14mm wide angle photo made at sunset over the Cedar Run Dock Road salt marsh. Multilayered clouds fill the sky, backlit by pastel colored clouds as the autumn marsh loses its green color.

Exposed

14mm wide angle photo made at sunset over the Cedar Run Dock Road salt marsh. Multilayered clouds fill the sky, backlit by pastel colored clouds as the autumn marsh loses its green color.
Exposed — 14mm | f/8 | ISO 100 | 7 Bracketed Exposures

“I feel thin, sort of stretched, like butter scraped over too much bread.”

I first encountered this line watching Peter Jackson’s masterful film adaption of The Lord of the Rings: The Fellowship of the Ring on the big screen in 2001. Having come to the books much later I learned this was a direct lift of Tolkien’s own words. Only a fool possessed with unconquerable ego would not leverage the master as much as possible. The line resonated with me from the jump. Here a world weary Bilbo Baggins, faced with all his wisdom augmented through unnatural age, laments the end to his mentor and friend Gandalf.

It touches on a tough reality—the falseness of appearances. In spite of his age, his 111th birthday fast approaching, Bilbo had not aged in over half a century. Of course the yet unknown ring of power proved at play. Still even in the face of apparent youth Bilbo’s inner self never stopped its natural aging process. Behind the mirror he knew himself wan and tired.

I was a young man when I first came to this line in the theater. A first semester college sophomore, only 19 years old. Still I already felt stretched thin. I was the inadequate amount of butter failing to cover all that mediocre manufactured bread. I got the reference. It landed. It hit home.

At first blush it’s easy to take this single moment in a grand story as a short line about the fears of aging. About the confrontation with our own mortality. Of course that is part of it, you would not be wrong. But there’s a deeper subtext speaking of fulfillment, or more precisely, the lack thereof. Bilbo, in spite of all of his adventures and all of his years remains unfilled. Both burdened and inspired by his magic ring he still wants more.
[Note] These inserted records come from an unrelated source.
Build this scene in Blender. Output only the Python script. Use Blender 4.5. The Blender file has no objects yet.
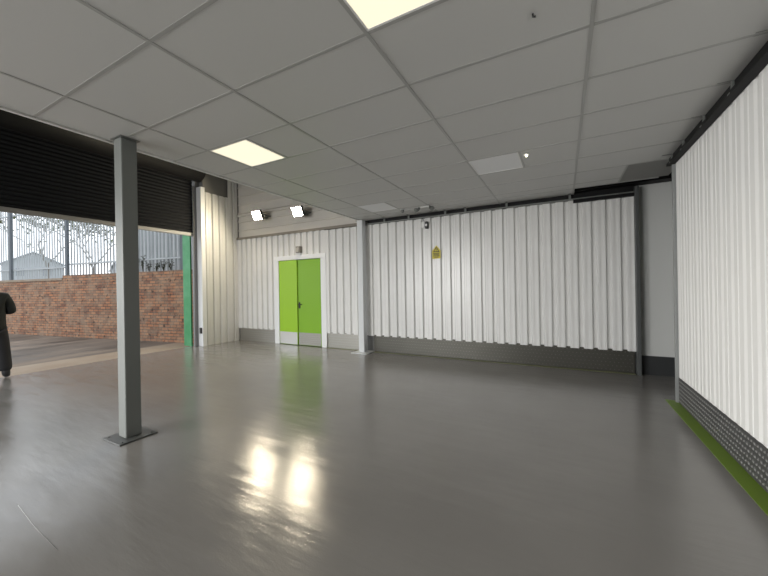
import bpy, bmesh, math, random
from mathutils import Vector, Matrix
random.seed(7)
S = bpy.context.scene
COL = S.collection

# ------------------------------------------------------------------ materials
def mat(name, col, rough=.5, metal=0., spec=.5, emit=None, strength=0., noise=None, bump=None, coat=0.):
    m = bpy.data.materials.new(name); m.use_nodes = True
    nt = m.node_tree; b = nt.nodes['Principled BSDF']
    b.inputs['Base Color'].default_value = (*col, 1)
    b.inputs['Roughness'].default_value = rough
    b.inputs['Metallic'].default_value = metal
    b.inputs['Specular IOR Level'].default_value = spec
    b.inputs['Coat Weight'].default_value = coat
    if emit:
        b.inputs['Emission Color'].default_value = (*emit, 1)
        b.inputs['Emission Strength'].default_value = strength
    tc = nt.nodes.new('ShaderNodeTexCoord')
    if noise:                                    # (scale, colour of the second tone, amount)
        n = nt.nodes.new('ShaderNodeTexNoise'); n.inputs['Scale'].default_value = noise[0]; n.inputs['Detail'].default_value = 5
        nt.links.new(tc.outputs['Object'], n.inputs['Vector'])
        r = nt.nodes.new('ShaderNodeValToRGB'); r.color_ramp.elements[0].position = .35; r.color_ramp.elements[1].position = .65
        c2 = [a + (b_ - a) * noise[2] for a, b_ in zip(col, noise[1])]
        r.color_ramp.elements[0].color = (*col, 1); r.color_ramp.elements[1].color = (*c2, 1)
        nt.links.new(n.outputs['Fac'], r.inputs['Fac']); nt.links.new(r.outputs['Color'], b.inputs['Base Color'])
    if bump:                                     # (scale, strength)
        n = nt.nodes.new('ShaderNodeTexNoise'); n.inputs['Scale'].default_value = bump[0]; n.inputs['Detail'].default_value = 3
        nt.links.new(tc.outputs['Object'], n.inputs['Vector'])
        k = nt.nodes.new('ShaderNodeBump'); k.inputs['Strength'].default_value = bump[1]; k.inputs['Distance'].default_value = .01
        nt.links.new(n.outputs['Fac'], k.inputs['Height']); nt.links.new(k.outputs['Normal'], b.inputs['Normal'])
    return m

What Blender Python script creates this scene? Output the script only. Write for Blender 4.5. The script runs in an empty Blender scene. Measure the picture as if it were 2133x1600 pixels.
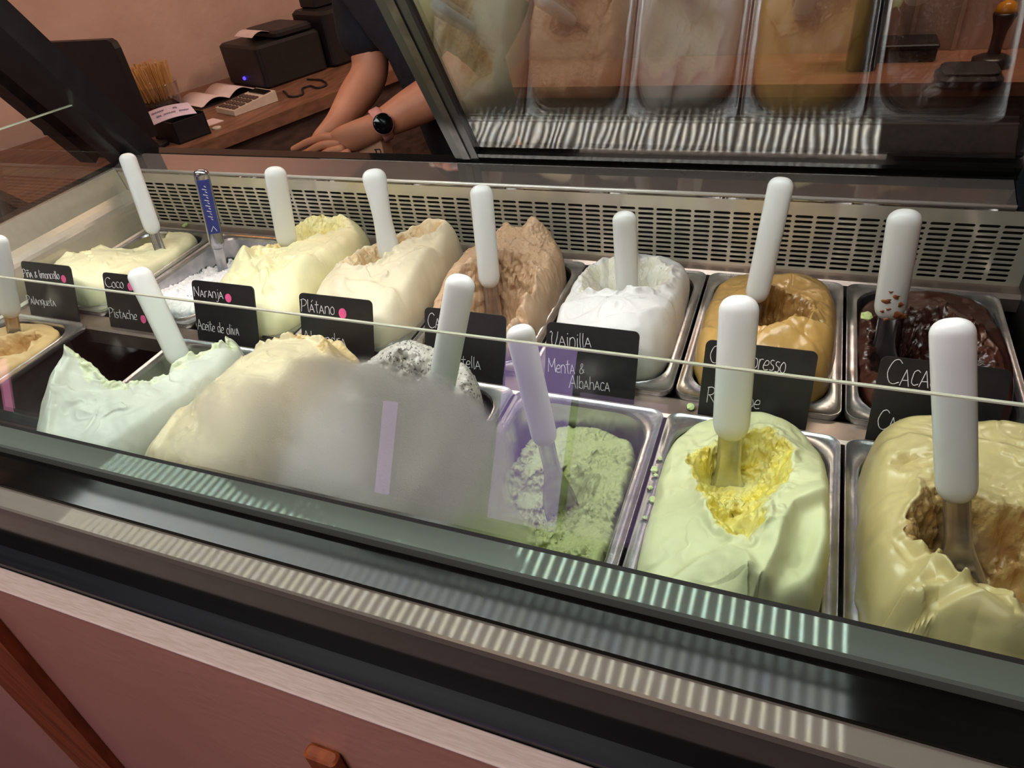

This, too, resonates with me. I’ve demonstrated some modicum of skill with photography, flat horizon sunset photography in particular. And yet it is not enough. It’s no longer getting it done for me. It all feels like a wash, rinse, repeat exercise in both futility and repetition. Like eating the same dry piece of toast each morning with the same familiar disdain of a routine unwanted. You do it because you feel the pull of obligation. You do it because you feel you have to do it. As if somehow the world won’t turn if you don’t. As though it matters to someone This is nonsense, of course, yet we all know this feeling in some corner of our mind. It’s little more than ego over inflating our importance. Though it’s a discomfort that may precipitate change.
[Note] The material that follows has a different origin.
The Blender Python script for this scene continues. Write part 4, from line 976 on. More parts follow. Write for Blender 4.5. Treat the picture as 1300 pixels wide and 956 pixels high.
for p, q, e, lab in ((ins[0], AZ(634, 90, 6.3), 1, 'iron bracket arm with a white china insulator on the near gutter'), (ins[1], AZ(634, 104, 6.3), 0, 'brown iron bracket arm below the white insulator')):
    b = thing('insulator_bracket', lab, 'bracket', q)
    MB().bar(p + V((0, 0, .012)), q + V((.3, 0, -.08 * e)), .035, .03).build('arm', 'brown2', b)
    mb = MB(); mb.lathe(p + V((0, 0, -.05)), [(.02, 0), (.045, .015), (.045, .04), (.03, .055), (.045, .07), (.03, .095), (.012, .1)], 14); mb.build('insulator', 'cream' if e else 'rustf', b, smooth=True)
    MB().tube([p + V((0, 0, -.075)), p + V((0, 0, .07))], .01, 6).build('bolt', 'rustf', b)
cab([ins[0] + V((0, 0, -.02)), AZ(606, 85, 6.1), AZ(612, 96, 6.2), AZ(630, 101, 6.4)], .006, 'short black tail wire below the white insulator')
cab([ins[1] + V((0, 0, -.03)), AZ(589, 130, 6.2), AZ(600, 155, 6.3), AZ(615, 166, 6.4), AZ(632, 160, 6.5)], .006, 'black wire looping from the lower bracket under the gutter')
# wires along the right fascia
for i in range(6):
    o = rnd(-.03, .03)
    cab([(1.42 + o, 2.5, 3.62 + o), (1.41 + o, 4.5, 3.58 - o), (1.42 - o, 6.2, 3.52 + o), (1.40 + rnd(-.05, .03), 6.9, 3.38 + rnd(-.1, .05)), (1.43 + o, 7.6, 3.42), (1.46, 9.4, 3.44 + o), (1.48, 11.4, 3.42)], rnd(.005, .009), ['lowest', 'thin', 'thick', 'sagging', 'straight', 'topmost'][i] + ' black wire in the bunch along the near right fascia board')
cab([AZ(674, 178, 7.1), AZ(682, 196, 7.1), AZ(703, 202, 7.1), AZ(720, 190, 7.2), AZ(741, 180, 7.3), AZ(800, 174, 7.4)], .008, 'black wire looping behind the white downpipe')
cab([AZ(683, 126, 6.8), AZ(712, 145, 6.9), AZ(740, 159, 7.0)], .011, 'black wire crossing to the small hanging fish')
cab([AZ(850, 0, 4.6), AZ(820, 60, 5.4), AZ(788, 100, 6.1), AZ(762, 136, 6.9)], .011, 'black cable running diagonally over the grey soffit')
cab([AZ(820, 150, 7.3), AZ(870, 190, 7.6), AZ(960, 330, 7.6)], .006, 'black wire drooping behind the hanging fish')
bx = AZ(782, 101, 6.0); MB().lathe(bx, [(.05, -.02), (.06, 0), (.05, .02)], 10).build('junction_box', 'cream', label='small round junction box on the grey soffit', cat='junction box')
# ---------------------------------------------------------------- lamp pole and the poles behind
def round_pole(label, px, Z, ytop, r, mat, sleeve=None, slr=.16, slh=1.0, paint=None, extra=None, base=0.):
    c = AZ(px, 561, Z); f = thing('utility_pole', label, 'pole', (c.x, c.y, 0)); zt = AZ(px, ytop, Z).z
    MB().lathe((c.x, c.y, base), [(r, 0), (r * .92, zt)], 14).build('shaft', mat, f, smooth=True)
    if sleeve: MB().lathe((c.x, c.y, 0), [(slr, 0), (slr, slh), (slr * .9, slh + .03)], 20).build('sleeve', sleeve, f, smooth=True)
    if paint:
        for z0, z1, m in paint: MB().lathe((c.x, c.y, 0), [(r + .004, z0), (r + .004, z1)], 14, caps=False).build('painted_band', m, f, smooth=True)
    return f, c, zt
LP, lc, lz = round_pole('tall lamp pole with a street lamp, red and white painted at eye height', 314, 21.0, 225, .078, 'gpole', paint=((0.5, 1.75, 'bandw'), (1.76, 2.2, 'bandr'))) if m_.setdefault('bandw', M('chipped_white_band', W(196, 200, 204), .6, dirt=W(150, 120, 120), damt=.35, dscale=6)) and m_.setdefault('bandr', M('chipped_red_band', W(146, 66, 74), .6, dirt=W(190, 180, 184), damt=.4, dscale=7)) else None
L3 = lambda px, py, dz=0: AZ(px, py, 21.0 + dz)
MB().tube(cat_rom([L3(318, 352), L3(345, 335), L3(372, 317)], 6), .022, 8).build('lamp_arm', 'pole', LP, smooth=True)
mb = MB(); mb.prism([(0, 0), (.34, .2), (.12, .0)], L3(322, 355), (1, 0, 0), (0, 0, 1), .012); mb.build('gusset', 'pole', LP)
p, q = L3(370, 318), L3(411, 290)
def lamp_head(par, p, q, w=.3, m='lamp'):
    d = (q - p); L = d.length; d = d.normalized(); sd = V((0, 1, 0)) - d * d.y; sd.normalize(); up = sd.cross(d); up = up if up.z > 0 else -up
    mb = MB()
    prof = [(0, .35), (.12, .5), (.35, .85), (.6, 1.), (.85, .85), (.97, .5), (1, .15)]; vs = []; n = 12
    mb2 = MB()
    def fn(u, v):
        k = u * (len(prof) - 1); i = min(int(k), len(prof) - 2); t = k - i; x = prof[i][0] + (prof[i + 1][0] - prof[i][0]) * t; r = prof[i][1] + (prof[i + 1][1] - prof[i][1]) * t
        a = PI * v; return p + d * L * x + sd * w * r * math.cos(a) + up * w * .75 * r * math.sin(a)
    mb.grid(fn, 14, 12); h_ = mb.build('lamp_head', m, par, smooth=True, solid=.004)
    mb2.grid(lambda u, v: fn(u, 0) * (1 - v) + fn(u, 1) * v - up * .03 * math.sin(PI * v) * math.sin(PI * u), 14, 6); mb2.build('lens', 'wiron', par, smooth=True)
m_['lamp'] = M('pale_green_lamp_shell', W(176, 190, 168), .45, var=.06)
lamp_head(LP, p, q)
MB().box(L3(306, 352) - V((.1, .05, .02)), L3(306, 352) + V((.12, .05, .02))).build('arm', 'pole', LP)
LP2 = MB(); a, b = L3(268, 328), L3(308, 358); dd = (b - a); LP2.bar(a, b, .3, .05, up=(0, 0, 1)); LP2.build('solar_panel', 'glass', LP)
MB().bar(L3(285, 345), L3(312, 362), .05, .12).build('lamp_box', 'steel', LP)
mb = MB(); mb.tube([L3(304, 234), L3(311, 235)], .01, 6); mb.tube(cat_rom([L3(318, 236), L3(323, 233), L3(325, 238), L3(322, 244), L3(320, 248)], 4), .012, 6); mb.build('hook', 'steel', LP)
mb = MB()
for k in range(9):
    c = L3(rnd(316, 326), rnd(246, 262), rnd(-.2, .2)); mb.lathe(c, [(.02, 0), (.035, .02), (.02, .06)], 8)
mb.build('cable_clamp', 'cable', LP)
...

Except this is not fiction, and I am without a magic ring. Though I still have some measure of control. We all have a choice to break habits and make new paths. Even to disappear. For example, after a decade I deactivated my Twitter account yesterday. I have 29 days to go back on this decision, but a big part of me wants to stick with it. I am hopeful I can make this step with Facebook and Instagram next. Maintaining a public persona is hard, and it injects added stress into an already stressful world. It leaves me feeling exposed and lacking, like somehow there’s even less butter in the dish with the same damn piece of toast waiting on the plate.